* start STORED DATA *
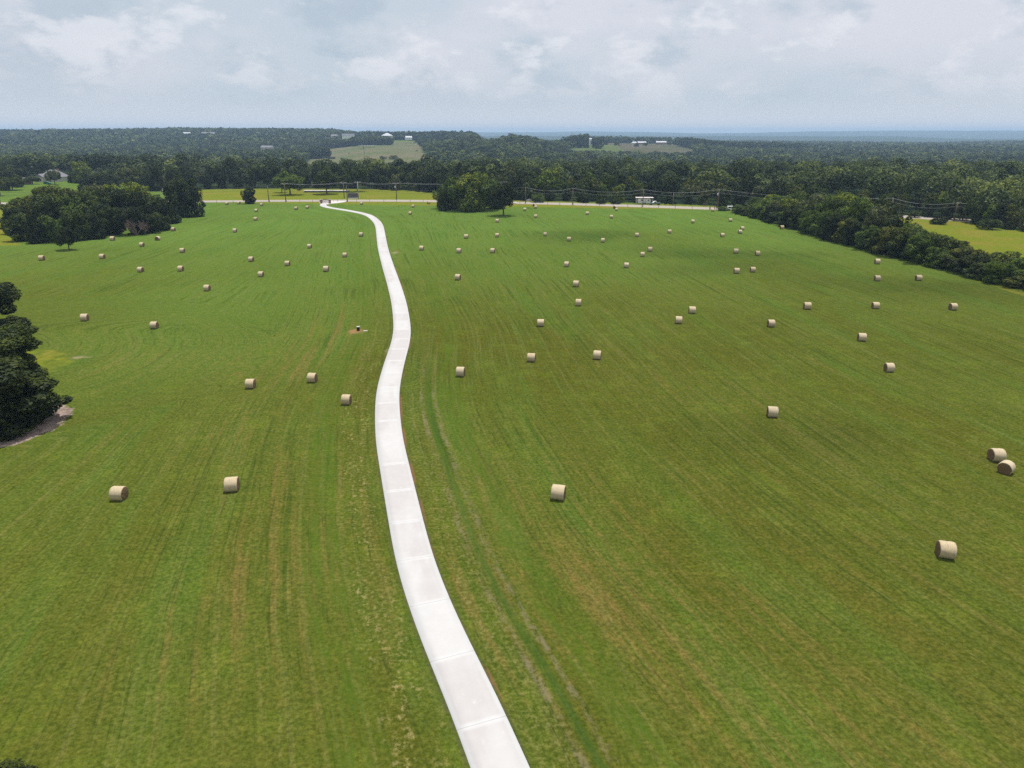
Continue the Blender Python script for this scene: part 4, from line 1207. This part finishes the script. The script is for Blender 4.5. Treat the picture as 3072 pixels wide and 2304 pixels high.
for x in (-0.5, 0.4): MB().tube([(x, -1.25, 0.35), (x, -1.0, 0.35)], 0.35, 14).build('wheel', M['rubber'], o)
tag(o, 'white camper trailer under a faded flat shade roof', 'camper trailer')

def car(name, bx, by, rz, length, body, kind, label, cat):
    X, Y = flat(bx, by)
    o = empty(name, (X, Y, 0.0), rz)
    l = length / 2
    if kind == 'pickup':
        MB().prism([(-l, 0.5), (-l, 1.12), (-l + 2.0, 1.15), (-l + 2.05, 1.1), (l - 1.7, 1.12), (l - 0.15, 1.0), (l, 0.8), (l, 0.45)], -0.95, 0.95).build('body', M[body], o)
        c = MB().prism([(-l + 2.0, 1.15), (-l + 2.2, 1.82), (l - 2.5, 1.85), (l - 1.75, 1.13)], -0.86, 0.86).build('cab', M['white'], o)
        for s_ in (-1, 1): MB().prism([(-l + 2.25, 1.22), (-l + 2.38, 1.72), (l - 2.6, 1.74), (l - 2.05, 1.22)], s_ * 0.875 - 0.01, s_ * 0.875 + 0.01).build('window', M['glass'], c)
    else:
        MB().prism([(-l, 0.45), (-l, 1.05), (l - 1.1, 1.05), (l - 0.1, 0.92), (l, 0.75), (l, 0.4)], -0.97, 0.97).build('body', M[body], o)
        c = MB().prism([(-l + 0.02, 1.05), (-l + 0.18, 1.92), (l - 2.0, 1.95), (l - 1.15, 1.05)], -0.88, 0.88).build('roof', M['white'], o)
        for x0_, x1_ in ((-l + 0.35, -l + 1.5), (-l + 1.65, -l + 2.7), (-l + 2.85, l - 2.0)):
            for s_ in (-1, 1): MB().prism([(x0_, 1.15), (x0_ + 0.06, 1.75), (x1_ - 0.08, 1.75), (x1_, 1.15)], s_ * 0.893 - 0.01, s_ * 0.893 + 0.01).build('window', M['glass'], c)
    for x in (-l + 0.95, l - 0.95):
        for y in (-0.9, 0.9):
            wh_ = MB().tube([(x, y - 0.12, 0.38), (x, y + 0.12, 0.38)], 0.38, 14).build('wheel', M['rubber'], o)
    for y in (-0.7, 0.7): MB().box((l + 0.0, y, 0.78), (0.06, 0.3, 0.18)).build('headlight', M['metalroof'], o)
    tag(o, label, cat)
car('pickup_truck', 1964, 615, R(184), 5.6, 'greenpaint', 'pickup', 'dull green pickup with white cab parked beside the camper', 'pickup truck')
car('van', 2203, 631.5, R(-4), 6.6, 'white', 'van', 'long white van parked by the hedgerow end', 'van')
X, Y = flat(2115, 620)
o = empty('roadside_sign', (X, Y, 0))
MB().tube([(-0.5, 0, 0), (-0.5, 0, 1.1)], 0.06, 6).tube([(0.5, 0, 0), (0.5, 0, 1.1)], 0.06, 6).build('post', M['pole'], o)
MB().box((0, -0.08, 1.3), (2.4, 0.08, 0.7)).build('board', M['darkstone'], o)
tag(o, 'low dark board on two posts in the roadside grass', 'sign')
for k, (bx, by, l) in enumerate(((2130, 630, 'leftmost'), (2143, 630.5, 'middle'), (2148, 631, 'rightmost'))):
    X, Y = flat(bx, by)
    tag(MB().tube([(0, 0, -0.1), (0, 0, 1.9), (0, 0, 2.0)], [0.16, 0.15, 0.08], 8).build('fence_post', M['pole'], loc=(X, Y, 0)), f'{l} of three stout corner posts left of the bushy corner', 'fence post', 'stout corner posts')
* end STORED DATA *
PROBLEM DETAILS | Output the material word for word, omitting its pictures.

EXERCISE RESULT |
Continue the Blender Python script for this scene: part 4, from line 1207. This part finishes the script. The script is for Blender 4.5. Treat the picture as 3072 pixels wide and 2304 pixels high.
for x in (-0.5, 0.4): MB().tube([(x, -1.25, 0.35), (x, -1.0, 0.35)], 0.35, 14).build('wheel', M['rubber'], o)
tag(o, 'white camper trailer under a faded flat shade roof', 'camper trailer')

def car(name, bx, by, rz, length, body, kind, label, cat):
    X, Y = flat(bx, by)
    o = empty(name, (X, Y, 0.0), rz)
    l = length / 2
    if kind == 'pickup':
        MB().prism([(-l, 0.5), (-l, 1.12), (-l + 2.0, 1.15), (-l + 2.05, 1.1), (l - 1.7, 1.12), (l - 0.15, 1.0), (l, 0.8), (l, 0.45)], -0.95, 0.95).build('body', M[body], o)
        c = MB().prism([(-l + 2.0, 1.15), (-l + 2.2, 1.82), (l - 2.5, 1.85), (l - 1.75, 1.13)], -0.86, 0.86).build('cab', M['white'], o)
        for s_ in (-1, 1): MB().prism([(-l + 2.25, 1.22), (-l + 2.38, 1.72), (l - 2.6, 1.74), (l - 2.05, 1.22)], s_ * 0.875 - 0.01, s_ * 0.875 + 0.01).build('window', M['glass'], c)
    else:
        MB().prism([(-l, 0.45), (-l, 1.05), (l - 1.1, 1.05), (l - 0.1, 0.92), (l, 0.75), (l, 0.4)], -0.97, 0.97).build('body', M[body], o)
        c = MB().prism([(-l + 0.02, 1.05), (-l + 0.18, 1.92), (l - 2.0, 1.95), (l - 1.15, 1.05)], -0.88, 0.88).build('roof', M['white'], o)
        for x0_, x1_ in ((-l + 0.35, -l + 1.5), (-l + 1.65, -l + 2.7), (-l + 2.85, l - 2.0)):
            for s_ in (-1, 1): MB().prism([(x0_, 1.15), (x0_ + 0.06, 1.75), (x1_ - 0.08, 1.75), (x1_, 1.15)], s_ * 0.893 - 0.01, s_ * 0.893 + 0.01).build('window', M['glass'], c)
    for x in (-l + 0.95, l - 0.95):
        for y in (-0.9, 0.9):
            wh_ = MB().tube([(x, y - 0.12, 0.38), (x, y + 0.12, 0.38)], 0.38, 14).build('wheel', M['rubber'], o)
    for y in (-0.7, 0.7): MB().box((l + 0.0, y, 0.78), (0.06, 0.3, 0.18)).build('headlight', M['metalroof'], o)
    tag(o, label, cat)
car('pickup_truck', 1964, 615, R(184), 5.6, 'greenpaint', 'pickup', 'dull green pickup with white cab parked beside the camper', 'pickup truck')
car('van', 2203, 631.5, R(-4), 6.6, 'white', 'van', 'long white van parked by the hedgerow end', 'van')
X, Y = flat(2115, 620)
o = empty('roadside_sign', (X, Y, 0))
MB().tube([(-0.5, 0, 0), (-0.5, 0, 1.1)], 0.06, 6).tube([(0.5, 0, 0), (0.5, 0, 1.1)], 0.06, 6).build('post', M['pole'], o)
MB().box((0, -0.08, 1.3), (2.4, 0.08, 0.7)).build('board', M['darkstone'], o)
tag(o, 'low dark board on two posts in the roadside grass', 'sign')
for k, (bx, by, l) in enumerate(((2130, 630, 'leftmost'), (2143, 630.5, 'middle'), (2148, 631, 'rightmost'))):
    X, Y = flat(bx, by)
    tag(MB().tube([(0, 0, -0.1), (0, 0, 1.9), (0, 0, 2.0)], [0.16, 0.15, 0.08], 8).build('fence_post', M['pole'], loc=(X, Y, 0)), f'{l} of three stout corner posts left of the bushy corner', 'fence post', 'stout corner posts')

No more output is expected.